(Records with scene code)
------------------------------------------------
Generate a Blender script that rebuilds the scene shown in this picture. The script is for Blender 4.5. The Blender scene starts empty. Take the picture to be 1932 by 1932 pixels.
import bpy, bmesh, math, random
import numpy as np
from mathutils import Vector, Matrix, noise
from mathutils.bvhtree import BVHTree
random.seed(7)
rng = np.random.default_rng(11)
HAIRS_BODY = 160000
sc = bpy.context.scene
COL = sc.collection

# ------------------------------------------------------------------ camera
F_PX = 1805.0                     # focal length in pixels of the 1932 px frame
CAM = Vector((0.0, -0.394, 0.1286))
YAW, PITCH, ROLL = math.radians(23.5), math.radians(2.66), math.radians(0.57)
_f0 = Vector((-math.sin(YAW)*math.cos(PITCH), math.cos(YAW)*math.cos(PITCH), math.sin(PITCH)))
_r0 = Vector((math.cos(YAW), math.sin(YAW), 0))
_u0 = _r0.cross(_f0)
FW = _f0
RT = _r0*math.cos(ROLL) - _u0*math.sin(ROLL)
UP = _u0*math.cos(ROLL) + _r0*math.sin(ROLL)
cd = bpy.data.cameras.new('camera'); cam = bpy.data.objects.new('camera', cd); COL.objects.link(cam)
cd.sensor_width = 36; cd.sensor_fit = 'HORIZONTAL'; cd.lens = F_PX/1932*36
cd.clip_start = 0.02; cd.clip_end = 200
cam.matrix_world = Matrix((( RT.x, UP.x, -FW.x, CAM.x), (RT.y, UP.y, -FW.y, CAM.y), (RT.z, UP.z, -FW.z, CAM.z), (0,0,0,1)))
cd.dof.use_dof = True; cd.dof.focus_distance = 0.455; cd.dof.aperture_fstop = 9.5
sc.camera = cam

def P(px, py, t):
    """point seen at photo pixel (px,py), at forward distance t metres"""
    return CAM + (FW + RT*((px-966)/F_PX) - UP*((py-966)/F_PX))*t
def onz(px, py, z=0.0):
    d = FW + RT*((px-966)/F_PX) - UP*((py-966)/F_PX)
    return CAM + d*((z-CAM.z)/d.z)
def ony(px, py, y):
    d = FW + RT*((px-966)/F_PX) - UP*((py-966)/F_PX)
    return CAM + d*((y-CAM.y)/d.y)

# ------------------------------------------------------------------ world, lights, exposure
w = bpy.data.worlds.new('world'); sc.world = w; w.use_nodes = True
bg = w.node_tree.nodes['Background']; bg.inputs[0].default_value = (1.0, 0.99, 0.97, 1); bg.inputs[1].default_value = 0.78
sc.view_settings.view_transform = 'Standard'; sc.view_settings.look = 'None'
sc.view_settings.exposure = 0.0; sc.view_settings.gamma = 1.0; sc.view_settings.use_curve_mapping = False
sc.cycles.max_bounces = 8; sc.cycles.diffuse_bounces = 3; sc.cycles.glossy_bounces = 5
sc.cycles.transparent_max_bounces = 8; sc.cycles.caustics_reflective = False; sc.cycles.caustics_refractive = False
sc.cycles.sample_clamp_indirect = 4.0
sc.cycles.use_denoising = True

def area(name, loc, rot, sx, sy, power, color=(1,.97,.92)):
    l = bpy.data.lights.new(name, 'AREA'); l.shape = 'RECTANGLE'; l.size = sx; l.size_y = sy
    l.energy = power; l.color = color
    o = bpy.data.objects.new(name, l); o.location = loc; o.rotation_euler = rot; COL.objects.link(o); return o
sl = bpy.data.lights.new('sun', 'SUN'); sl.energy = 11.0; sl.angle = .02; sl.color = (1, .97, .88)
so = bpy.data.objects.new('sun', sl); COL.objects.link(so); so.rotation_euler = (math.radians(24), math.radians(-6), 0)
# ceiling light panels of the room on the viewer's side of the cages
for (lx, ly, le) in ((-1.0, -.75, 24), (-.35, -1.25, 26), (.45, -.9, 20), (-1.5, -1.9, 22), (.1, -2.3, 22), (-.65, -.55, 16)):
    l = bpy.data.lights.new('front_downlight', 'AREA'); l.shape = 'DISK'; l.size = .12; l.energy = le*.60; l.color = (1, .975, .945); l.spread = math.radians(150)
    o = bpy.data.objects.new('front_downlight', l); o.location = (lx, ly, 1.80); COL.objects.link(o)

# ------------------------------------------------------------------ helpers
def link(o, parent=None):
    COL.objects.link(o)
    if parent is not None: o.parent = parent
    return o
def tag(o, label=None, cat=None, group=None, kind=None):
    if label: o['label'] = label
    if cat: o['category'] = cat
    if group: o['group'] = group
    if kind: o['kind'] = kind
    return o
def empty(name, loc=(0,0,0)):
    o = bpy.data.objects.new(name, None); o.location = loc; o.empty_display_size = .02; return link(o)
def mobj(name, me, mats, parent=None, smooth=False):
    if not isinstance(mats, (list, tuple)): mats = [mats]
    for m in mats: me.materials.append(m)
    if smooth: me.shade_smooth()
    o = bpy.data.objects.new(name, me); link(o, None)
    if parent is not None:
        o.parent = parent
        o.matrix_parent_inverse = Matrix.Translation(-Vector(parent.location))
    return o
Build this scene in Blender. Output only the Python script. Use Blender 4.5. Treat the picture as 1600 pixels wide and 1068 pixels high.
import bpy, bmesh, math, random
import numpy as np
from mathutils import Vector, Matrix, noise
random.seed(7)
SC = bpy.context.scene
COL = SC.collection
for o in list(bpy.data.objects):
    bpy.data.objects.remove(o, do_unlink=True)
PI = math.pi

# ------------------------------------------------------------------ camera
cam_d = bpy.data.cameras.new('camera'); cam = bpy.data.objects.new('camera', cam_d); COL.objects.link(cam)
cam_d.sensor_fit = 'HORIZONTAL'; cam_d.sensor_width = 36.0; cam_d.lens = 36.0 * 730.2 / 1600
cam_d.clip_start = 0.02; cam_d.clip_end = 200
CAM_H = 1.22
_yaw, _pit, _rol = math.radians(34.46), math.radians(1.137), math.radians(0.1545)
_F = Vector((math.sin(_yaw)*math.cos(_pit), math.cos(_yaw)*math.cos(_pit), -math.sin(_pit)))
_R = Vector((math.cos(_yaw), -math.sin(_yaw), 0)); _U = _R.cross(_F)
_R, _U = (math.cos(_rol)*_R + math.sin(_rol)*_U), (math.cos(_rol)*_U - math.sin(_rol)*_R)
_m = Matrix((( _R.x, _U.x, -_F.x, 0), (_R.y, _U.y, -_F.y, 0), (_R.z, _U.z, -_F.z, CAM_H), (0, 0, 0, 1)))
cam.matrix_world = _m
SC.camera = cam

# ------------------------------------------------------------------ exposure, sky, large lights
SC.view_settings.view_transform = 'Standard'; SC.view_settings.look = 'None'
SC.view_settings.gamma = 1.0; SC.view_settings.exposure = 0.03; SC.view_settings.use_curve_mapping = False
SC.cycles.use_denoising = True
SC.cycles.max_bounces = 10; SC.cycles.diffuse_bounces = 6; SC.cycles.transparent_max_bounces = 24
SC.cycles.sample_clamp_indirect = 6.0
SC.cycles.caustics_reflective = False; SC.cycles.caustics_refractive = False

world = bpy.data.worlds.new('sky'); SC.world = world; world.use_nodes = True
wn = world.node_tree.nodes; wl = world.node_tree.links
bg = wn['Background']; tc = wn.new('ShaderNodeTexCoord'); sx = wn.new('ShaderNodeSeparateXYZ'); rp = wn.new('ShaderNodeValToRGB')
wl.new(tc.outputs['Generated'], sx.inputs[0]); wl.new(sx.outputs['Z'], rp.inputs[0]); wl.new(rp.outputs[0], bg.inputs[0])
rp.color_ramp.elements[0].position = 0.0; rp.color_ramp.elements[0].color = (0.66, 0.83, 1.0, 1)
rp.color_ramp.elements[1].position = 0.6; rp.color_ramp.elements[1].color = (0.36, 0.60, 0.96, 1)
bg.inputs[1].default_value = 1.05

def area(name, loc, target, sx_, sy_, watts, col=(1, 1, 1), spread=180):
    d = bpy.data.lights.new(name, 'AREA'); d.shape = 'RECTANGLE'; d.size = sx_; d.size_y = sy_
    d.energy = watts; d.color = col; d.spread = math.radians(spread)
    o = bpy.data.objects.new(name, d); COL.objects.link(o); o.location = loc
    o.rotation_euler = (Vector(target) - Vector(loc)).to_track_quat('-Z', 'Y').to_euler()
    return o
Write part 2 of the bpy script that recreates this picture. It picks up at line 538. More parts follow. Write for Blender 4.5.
------------------------------------------------
▶ Exercise task
Starting at the line that contains "Build this scene" and stopping at the line that contains "PI = math.pi", transcribe the lines exactly; both boundary lines are to be included.

▶ Correct output
Build this scene in Blender. Output only the Python script. Use Blender 4.5. Treat the picture as 1600 pixels wide and 1068 pixels high.
import bpy, bmesh, math, random
import numpy as np
from mathutils import Vector, Matrix, noise
random.seed(7)
SC = bpy.context.scene
COL = SC.collection
for o in list(bpy.data.objects):
    bpy.data.objects.remove(o, do_unlink=True)
PI = math.pi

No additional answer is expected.